FA Write from the heart

Comments

  1. Kevan Carroll says:

    Easiest solution: allow throwing and any ball on the full above the waist is a no-ball. It seems everyone technically throws anyway…

  2. Where’s Roebuck when you need a deluded excuse for chucking? Or a conspicuous and deliberate omission when you are trying to make a far fetched point about chucking? Or just a blithe “well, everyone does it” when trying to excuse a wanton hurl?

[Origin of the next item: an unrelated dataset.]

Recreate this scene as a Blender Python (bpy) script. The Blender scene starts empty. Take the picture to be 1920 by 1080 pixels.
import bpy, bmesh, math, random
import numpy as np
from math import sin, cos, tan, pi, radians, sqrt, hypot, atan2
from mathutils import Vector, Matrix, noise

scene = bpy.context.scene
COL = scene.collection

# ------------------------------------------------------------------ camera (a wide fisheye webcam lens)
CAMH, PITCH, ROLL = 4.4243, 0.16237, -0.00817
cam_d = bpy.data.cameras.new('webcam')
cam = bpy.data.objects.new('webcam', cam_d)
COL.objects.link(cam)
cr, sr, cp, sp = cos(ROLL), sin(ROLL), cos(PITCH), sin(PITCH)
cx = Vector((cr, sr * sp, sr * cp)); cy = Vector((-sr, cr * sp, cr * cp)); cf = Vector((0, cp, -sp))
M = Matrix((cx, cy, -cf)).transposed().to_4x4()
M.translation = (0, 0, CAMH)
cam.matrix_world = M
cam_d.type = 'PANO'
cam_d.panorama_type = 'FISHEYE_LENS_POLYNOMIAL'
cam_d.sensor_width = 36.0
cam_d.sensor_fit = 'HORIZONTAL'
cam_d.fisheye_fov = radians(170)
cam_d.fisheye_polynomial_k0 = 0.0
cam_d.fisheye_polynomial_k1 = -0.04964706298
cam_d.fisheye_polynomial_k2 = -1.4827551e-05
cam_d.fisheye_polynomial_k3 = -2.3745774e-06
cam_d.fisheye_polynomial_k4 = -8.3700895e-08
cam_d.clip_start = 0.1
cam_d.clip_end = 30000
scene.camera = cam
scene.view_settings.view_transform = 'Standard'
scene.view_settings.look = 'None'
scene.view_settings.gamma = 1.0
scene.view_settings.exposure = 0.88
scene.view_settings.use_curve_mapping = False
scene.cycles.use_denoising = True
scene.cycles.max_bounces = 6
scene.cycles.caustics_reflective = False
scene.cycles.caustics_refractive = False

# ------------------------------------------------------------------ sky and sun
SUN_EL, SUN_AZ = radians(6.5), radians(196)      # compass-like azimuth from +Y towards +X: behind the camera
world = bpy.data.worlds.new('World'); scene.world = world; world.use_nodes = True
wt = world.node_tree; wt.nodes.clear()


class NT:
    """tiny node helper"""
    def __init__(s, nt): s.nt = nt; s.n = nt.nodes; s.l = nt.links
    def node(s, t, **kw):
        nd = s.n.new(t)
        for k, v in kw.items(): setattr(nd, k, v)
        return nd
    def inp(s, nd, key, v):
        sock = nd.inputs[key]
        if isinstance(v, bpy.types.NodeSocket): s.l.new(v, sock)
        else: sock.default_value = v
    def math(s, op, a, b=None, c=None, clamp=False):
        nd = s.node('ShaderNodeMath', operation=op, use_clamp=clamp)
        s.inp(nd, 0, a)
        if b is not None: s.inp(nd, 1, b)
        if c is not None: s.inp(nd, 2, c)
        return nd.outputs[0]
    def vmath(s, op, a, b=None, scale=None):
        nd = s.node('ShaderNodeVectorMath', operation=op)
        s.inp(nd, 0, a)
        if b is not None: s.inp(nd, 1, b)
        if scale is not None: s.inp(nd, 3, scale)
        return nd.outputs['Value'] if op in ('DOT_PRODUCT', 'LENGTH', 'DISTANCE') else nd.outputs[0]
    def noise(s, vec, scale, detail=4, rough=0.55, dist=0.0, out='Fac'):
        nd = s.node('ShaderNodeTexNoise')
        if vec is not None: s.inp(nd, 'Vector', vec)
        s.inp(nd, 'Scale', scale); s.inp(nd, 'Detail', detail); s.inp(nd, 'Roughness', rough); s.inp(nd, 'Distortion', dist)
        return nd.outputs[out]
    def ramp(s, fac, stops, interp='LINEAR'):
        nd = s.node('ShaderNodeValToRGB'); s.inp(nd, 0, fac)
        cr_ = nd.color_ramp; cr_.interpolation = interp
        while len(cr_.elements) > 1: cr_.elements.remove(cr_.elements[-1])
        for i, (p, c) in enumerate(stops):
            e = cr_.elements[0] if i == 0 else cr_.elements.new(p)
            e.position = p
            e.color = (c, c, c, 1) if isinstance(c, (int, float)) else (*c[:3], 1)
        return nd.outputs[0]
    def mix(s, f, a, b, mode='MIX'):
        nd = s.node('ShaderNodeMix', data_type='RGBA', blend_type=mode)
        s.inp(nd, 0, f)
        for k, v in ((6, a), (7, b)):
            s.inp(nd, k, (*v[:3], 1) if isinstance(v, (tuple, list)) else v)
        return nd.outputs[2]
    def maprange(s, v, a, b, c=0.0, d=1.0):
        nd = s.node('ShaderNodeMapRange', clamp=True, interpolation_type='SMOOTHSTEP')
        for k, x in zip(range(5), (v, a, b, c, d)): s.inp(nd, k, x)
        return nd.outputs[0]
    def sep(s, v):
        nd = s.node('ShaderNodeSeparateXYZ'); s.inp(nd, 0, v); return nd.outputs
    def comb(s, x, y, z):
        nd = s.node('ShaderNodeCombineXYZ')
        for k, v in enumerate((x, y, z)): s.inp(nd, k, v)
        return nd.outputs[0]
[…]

  3. It is wonderful to read some of these posts. I would be interested in hearing your perspective on the role of doubt in decision-making. There is a common misconception that the rules provide that the batsmen should have the benefit of any doubt. There are some modes of dismissal, such as bowled from a valid delivery that do not raise any doubt. There are other modes which might, at least in part, turn on the umpire forming a view about the intention of the player, I have in mind here obstructing the field. and there are others, LBW being the classic, which requires a prediction about what might’ve happened in the future. What is the level of satisfaction that needs to be achieved when there is uncertainty? Eg it would probably hit the stumps? It would almost certainly hit the stumps?
    Another area in which uncertainty arises is when a batsmen hits his wicket. Take this example: A batsman plays back, hits the ball, sets off for a run, with the wicket-keeper nowhere near the stumps, and the umpires do not see the player hit the stumps. The bail is on the ground. It is a windless day. Can the batsman be given out? Geoff Lawson playing the Windies in the 1980s did this twice in an innings and the umpires refused the appeal, simply put the bails back on and carried on.

    The other topic is about appealing. There are some dismissals (maybe all – I don’t know) in which, in the absence of an appeal, a player is not given out. Assume there are four overs to go on a day’s play and the fielding side does not want to go in and start their innings. Or in a one dayer a batter with an appalling strike rate is soaking up the overs. What happens when the fielders refuse to appeal for bowled? Can anyone appeal – or do the fielders have to appeal through their captain? Can an appeal for bowled be withdrawn?

    Such a great column, I figured you were the one to ask.